Michele Mazey, Wintergreen’s lead adaptive PE teacher, said, “This was so much more than a kickball game for our students. This was an opportunity for our blind students to be together and play. They’re in different grades and don’t always get time together. And it was a bonding time for all of the students and teachers. The lives of every single person in that gym were changed by this event. It’s amazing what time together, a beeping ball and the courage to try can do.”
The kickball kickoff launched the college’s Design for Disability initiative, which focuses work on four pillars: research and innovation, training and education, product design and inclusion and access.
David Loy and Judy Byrd with Wintergreen students Adolfo and Landon

David Loy and Judy Byrd with Wintergreen students Adolfo and Landon.


“Judy’s beep kickball was a wonderful way to demonstrate the four pillars,” said David Loy, associate professor of recreation sciences and Design for Disability leader.
“Today’s event helped train students and current practitioners on how to work with individuals with visual impairments. And we raised awareness about the abilities of those with visual impairments. We discussed research partnerships and investigating how beep kickball might be used to improve the accuracy of participants’ ability to locate sound. Finally, Judy met with campus resources to help ECU become a partner in designing future products for beep kickball,” he explained.

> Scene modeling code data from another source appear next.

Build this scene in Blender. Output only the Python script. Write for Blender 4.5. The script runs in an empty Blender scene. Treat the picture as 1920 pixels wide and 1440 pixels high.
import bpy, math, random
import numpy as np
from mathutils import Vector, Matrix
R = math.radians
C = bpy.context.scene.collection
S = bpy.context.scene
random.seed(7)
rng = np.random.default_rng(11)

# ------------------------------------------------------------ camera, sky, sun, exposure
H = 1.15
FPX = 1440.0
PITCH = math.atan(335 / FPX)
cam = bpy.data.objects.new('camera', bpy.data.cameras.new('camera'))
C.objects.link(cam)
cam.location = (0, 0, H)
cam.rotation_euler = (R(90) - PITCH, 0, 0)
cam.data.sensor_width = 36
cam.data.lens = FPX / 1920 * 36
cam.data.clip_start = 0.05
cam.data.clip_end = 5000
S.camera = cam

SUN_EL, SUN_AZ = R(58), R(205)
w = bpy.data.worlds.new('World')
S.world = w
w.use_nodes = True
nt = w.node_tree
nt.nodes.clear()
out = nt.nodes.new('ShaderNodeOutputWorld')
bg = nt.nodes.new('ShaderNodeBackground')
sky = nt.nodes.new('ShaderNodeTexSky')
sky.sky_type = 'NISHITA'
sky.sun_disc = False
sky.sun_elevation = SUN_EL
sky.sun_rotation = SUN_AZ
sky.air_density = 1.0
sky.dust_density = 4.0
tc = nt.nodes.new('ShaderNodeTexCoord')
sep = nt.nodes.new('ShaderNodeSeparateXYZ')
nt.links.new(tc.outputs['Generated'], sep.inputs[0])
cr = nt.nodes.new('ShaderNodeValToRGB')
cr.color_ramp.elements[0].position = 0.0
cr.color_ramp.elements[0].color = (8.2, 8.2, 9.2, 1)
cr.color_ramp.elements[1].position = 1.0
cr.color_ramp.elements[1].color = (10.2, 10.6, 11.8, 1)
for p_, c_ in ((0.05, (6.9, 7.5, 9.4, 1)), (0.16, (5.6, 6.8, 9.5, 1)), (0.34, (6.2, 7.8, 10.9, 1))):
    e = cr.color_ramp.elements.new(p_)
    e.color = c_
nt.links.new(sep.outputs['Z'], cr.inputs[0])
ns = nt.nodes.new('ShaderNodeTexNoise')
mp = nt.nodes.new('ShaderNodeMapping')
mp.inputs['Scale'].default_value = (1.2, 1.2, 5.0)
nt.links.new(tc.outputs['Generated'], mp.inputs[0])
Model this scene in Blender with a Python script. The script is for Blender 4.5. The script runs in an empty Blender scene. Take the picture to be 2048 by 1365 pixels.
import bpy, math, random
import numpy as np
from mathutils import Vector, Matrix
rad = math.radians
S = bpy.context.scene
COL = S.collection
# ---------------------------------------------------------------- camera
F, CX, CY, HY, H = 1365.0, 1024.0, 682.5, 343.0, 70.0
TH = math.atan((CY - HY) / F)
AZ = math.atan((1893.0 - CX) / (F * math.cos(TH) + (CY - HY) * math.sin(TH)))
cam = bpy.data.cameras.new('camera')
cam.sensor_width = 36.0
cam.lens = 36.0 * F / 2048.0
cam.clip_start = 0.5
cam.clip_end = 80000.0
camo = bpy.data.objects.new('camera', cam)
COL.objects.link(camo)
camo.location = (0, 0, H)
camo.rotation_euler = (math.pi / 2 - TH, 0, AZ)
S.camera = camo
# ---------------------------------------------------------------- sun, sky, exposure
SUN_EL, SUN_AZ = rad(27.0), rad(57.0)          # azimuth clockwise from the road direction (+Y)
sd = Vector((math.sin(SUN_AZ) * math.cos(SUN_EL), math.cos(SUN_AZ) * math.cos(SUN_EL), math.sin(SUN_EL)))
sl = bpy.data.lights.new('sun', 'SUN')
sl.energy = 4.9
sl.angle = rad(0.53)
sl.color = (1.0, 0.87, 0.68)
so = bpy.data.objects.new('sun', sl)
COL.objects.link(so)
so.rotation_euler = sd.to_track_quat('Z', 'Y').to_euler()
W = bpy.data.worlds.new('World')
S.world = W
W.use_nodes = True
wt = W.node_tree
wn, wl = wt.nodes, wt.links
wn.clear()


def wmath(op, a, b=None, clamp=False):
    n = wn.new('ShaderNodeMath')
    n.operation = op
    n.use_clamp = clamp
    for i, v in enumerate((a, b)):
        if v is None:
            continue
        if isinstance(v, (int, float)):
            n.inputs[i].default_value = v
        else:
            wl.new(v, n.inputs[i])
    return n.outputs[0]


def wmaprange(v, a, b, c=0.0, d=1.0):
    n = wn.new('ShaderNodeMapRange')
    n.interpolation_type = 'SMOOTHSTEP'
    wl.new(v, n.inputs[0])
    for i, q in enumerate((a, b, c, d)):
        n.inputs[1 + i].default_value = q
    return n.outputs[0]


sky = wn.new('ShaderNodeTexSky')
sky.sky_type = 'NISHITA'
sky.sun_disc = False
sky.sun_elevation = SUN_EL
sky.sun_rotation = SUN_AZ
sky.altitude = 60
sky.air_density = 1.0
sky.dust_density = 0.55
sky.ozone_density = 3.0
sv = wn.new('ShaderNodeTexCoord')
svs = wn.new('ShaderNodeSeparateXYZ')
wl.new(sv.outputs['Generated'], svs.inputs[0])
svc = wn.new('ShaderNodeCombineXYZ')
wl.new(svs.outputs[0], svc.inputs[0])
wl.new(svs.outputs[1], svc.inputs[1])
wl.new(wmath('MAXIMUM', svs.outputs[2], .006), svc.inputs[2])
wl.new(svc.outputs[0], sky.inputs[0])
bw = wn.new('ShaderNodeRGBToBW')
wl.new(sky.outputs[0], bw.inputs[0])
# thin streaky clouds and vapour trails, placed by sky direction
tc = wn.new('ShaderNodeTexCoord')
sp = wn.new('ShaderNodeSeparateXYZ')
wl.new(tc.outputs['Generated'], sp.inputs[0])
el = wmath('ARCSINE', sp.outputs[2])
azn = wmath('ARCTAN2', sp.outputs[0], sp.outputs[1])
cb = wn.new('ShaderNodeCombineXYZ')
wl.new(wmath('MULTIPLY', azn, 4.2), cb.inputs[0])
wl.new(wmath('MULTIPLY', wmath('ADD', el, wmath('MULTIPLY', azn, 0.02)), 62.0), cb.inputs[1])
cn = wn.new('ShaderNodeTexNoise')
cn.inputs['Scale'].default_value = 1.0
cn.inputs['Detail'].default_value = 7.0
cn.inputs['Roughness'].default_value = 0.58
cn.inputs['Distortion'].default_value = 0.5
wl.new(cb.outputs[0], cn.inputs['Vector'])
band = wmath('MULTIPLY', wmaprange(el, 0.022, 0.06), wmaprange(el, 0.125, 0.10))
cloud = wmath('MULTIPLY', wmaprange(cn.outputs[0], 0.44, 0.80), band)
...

Anisa Zvonkovic, HHP dean, said “Our college is focused on improving the well-being of people in the region and beyond. We see this disability initiative as showcasing how all of the units in the college work alongside people with disabilities to create conditions in which they can thrive. Different areas come together here, understand each other’s work and together help improve quality of life for everyone.”
Upcoming work will highlight how limitations of human movement and the body can be surmounted and how people grow over time, she said. Future events include a documentary film festival and a celebration of the 30th anniversary of the Americans with Disabilities Act.